2013-05-15 15:05:51

Francia in recessione, crollo produzione industriale in Italia, Germania cresce


Nell’Ue dall'inizio della crisi nel 2008 sono stati persi 3,8 milioni di posti di lavoro nel comparto industriale, che rappresenta il 75% delle esportazioni. L’ha ricordato ieri il vice presidente della Commissione, Tajani, annunciando, per il 6 giugno a Bruxelles, una Conferenza di Alto Livello per discutere della nuova politica industriale europea. Intanto la Francia è tecnicamente in recessione.
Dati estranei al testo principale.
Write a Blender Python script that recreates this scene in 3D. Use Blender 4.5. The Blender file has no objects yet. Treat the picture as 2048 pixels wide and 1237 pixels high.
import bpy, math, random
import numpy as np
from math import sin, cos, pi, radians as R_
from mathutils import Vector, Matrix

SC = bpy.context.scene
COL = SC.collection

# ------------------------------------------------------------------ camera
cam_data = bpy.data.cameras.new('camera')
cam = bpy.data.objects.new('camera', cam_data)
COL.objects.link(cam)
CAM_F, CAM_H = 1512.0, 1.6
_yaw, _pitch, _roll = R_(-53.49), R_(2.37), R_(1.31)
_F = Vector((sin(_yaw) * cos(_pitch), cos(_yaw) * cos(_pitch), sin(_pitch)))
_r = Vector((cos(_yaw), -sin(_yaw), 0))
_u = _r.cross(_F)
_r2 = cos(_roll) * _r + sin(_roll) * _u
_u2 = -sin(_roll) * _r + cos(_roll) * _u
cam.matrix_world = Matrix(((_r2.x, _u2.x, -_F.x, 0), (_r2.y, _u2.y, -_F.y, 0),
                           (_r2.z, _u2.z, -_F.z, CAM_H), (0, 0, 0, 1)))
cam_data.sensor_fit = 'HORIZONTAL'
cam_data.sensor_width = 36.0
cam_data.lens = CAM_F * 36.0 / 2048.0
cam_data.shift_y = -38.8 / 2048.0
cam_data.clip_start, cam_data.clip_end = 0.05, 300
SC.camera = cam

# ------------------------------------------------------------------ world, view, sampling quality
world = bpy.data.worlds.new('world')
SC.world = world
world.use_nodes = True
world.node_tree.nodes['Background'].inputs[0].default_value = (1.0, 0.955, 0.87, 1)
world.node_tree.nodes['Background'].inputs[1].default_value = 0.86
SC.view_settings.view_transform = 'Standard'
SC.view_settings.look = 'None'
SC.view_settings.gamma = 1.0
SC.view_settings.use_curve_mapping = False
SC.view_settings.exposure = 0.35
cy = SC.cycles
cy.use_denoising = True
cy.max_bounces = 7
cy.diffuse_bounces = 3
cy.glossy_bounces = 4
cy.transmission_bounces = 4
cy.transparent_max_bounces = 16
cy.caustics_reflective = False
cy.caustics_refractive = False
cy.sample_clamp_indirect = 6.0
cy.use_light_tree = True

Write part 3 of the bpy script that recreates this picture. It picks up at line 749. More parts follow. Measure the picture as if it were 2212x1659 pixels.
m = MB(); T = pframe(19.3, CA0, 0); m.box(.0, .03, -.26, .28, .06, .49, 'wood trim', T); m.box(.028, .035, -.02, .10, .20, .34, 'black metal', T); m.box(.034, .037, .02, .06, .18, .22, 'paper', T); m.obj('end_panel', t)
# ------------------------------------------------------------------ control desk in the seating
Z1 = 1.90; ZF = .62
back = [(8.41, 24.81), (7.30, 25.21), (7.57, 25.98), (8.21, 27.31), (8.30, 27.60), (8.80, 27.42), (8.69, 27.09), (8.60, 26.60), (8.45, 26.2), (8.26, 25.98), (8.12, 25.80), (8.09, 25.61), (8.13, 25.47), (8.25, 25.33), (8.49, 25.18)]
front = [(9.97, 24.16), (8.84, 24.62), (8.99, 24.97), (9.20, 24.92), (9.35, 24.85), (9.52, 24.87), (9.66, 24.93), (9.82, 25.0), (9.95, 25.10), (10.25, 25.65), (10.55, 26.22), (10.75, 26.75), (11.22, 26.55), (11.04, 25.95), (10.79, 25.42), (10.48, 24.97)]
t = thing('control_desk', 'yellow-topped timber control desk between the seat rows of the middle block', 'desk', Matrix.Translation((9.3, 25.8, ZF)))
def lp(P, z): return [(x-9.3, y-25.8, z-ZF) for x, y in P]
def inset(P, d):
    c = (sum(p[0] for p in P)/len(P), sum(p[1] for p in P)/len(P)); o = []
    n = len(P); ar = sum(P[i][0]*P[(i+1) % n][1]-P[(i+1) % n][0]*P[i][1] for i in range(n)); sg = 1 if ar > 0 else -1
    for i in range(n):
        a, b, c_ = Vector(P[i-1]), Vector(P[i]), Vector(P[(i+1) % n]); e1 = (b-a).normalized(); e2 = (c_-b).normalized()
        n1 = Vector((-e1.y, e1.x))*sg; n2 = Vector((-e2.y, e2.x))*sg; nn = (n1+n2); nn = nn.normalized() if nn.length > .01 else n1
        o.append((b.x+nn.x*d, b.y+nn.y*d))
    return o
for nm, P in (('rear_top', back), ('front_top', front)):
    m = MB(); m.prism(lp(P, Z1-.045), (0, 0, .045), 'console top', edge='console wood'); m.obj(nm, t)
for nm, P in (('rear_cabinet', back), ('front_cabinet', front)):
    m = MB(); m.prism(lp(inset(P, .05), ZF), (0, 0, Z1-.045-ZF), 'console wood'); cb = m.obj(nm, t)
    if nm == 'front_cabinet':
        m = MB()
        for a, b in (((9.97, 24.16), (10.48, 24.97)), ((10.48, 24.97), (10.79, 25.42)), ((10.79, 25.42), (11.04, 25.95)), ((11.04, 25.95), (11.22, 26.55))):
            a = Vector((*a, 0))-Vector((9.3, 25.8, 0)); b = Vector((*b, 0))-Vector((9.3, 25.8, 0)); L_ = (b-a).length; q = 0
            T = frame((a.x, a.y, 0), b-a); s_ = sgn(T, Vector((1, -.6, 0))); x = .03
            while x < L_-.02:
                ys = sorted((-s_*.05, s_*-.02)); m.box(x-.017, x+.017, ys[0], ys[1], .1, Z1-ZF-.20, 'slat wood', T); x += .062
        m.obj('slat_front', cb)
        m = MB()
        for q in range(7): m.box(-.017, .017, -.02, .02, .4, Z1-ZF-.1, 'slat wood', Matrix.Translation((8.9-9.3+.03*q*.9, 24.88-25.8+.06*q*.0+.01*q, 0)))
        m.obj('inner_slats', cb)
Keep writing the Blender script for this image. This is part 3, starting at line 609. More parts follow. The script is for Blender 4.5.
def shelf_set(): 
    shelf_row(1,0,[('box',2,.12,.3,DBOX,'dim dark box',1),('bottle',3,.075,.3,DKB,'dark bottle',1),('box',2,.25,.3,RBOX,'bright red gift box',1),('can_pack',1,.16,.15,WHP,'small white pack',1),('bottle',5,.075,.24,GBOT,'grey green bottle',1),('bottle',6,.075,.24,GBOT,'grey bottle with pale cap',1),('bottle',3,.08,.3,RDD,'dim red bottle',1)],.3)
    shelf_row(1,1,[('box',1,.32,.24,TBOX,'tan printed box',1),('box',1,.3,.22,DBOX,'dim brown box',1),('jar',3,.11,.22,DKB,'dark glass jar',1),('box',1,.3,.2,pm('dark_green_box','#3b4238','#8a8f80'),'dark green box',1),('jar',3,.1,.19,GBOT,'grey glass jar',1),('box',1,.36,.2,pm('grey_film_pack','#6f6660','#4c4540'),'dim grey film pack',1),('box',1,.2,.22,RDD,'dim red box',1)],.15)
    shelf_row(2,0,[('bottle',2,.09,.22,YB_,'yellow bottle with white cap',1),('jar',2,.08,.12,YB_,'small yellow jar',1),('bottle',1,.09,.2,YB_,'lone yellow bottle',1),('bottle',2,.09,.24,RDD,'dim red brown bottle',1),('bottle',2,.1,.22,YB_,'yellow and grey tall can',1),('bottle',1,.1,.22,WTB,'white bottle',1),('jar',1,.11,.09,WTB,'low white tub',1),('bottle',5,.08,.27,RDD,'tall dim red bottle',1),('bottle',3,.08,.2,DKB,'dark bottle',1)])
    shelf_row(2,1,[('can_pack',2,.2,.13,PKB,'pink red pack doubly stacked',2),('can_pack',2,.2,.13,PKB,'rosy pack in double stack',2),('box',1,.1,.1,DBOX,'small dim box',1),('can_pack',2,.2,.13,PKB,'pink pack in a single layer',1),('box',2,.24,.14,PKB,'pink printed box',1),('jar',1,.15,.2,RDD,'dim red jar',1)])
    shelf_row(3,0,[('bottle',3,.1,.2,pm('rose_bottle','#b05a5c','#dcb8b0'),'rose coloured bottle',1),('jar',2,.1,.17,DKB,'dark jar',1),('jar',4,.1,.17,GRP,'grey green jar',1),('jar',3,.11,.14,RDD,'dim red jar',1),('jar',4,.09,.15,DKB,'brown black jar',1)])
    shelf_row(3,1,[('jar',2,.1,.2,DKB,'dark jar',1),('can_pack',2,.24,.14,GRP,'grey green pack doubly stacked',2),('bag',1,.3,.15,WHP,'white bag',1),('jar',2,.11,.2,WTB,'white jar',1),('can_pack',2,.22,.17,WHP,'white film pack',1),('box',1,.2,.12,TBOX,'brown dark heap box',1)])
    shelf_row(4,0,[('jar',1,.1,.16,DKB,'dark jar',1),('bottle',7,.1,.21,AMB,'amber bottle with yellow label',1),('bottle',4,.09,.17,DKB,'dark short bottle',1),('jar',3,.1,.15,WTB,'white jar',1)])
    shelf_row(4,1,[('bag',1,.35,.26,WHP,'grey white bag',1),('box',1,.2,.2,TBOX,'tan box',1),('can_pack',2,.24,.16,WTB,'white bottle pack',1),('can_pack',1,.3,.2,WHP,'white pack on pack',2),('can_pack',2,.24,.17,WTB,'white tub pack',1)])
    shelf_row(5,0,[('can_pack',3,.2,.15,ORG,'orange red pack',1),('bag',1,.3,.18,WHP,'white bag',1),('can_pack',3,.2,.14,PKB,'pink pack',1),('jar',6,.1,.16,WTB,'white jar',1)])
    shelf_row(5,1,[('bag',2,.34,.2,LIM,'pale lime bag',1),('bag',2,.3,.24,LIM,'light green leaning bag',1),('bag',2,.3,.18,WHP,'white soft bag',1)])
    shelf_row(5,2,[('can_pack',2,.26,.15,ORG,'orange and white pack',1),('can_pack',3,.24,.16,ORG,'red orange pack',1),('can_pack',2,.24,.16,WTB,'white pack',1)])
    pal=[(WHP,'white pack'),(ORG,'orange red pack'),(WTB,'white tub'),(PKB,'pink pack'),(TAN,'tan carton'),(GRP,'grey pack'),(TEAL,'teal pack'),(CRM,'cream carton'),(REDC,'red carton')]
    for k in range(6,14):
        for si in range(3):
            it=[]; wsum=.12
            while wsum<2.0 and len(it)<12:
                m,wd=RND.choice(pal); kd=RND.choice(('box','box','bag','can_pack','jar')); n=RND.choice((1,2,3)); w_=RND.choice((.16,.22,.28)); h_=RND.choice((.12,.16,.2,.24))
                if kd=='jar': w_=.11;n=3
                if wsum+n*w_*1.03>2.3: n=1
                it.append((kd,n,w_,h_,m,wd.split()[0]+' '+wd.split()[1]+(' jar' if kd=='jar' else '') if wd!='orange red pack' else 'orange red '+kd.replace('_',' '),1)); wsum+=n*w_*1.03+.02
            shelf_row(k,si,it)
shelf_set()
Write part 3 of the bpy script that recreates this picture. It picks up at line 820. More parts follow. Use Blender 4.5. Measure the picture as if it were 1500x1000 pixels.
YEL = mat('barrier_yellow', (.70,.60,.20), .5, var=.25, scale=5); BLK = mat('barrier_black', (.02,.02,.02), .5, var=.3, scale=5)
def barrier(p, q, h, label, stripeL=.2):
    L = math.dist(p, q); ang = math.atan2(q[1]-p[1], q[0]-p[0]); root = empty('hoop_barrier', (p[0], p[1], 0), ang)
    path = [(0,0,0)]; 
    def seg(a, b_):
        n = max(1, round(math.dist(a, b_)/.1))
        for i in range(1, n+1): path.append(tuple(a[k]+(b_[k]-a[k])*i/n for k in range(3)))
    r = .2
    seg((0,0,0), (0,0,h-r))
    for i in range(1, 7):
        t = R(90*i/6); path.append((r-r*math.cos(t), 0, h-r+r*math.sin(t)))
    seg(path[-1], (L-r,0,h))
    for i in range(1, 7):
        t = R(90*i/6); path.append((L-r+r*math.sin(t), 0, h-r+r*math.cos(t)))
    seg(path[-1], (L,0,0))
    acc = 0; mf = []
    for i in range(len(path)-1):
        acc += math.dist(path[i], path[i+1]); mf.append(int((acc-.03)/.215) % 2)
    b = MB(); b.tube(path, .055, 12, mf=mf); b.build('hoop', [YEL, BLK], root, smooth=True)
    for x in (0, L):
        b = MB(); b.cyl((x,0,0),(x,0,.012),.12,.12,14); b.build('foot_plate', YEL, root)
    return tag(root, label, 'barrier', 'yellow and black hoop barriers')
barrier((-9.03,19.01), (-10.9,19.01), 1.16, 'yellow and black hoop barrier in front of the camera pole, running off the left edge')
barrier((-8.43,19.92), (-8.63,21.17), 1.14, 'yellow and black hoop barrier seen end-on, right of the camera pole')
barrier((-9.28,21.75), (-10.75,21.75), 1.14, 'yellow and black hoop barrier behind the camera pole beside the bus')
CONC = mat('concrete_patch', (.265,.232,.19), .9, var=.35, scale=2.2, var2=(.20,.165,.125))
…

La Germania segna un debole +0,1% del Pil. E l’Italia si distingue per la stagnazione della produzione industriale e per il crollo del mercato immobiliare. Nell’intervista di Fausta Speranza, Matteo Caroli, docente di Economia e gestione delle imprese all’Università Luiss, chiede urgentemente riforme strutturali :RealAudioMP3

R. - La Germania si avvantaggia sostanzialmente di riforme strutturali - che ha realizzato con coraggio una decina, quindicina di anni fa - in particolare sul fronte della flessibilità del lavoro. La Francia paga invece un’azione di questi ultimi anni abbastanza penalizzante sul fronte delle imprese. Naturalmente, su tutto questo c’è una difficoltà di carattere generale di tutta l’Europa, che paga un euro assolutamente sopravvalutato. Quindi, c’è un tema di carattere europeo che evidentemente richiede un cambiamento delle politiche e il rilancio di azioni espansive sul fronte monetario.

D. - Si può dire che queste famose “riforme strutturali” la Francia le stia in parte avviando, mentre in Italia vediamo ancora solo espressioni di auspicio…

R. - La Francia non so quanto effettivamente si stia muovendo nella giusta direzione. In Italia, pare si stiano facendo molti ragionamenti, ci sono molte buone intenzioni sul tavolo - anche da parte del nuovo governo - e l’auspicio del mondo produttivo è che queste buone intenzioni si traducano rapidamente in pratica. Ci vuole coraggio, non c’è dubbio, perché si tratta anche di cambiare modi di fare e abitudini ormai consolidate, ma bisogna cambiare.

D. - Possiamo fare qualche esempio per capire effettivamente di cosa parliamo quando parliamo di “riforme strutturali”?

R. - Quando parliamo di “riforme strutturali” parliamo ad esempio di un forte abbattimento del così detto “cuneo fiscale”, cioè della differenza tra quello che percepisce un lavoratore e quello che costa all’azienda il lavoratore. Parliamo di una maggiore flessibilità - in entrata ed anche in uscita - del lavoro, per cui l’azienda deve poter utilizzare al meglio il lavoro e valorizzarlo, ma poi quando è in crisi, come in questa situazione, deve poter rapidamente dimensionare la sua forza lavoro rispetto a ciò che è necessario - identificando naturalmente delle forme di protezione per quei lavoratori che escono, anche rapidamente, dall’attività produttiva e identificando dei meccanismi di ricollocazione professionale per tali persone. È chiaro che c’è in questo caso un problema sociale da gestire - e va gestito - ma piuttosto che investire centinaia di milioni in cassa integrazione, io questi soldi li investirei trovando dei meccanismi di riposizionamento dei lavoratori che vengono licenziati.

D . - Il mercato delle case bloccato in Italia sembra facilmente comprensibile in fase di crisi, ma c’è altro da dire?

R. - Il mercato delle case è bloccato perché il forte incremento della tassazione sulle case ovviamente ne ha ridotto il valore e l’appetibilità. Questo è un altro grosso problema che peraltro, dal punto di vista psicologico, fa sentire le persone meno ricche - di fatto lo sono, perché il loro valore patrimoniale ha meno valore - quindi questo si riflette inevitabilmente su questo pessimismo di fondo e su questa riduzione dei consumi che è un altro grande problema. Anche qui il governo attuale sta ragionando in maniera, secondo me, molto opportuna, con un ripensamento complessivo della tassazione sulla casa, che riguarda ad esempio anche il tema degli affitti, il tema delle seconde case e quant’altro. Questo è opportuno, ma va fatto in maniera rapida.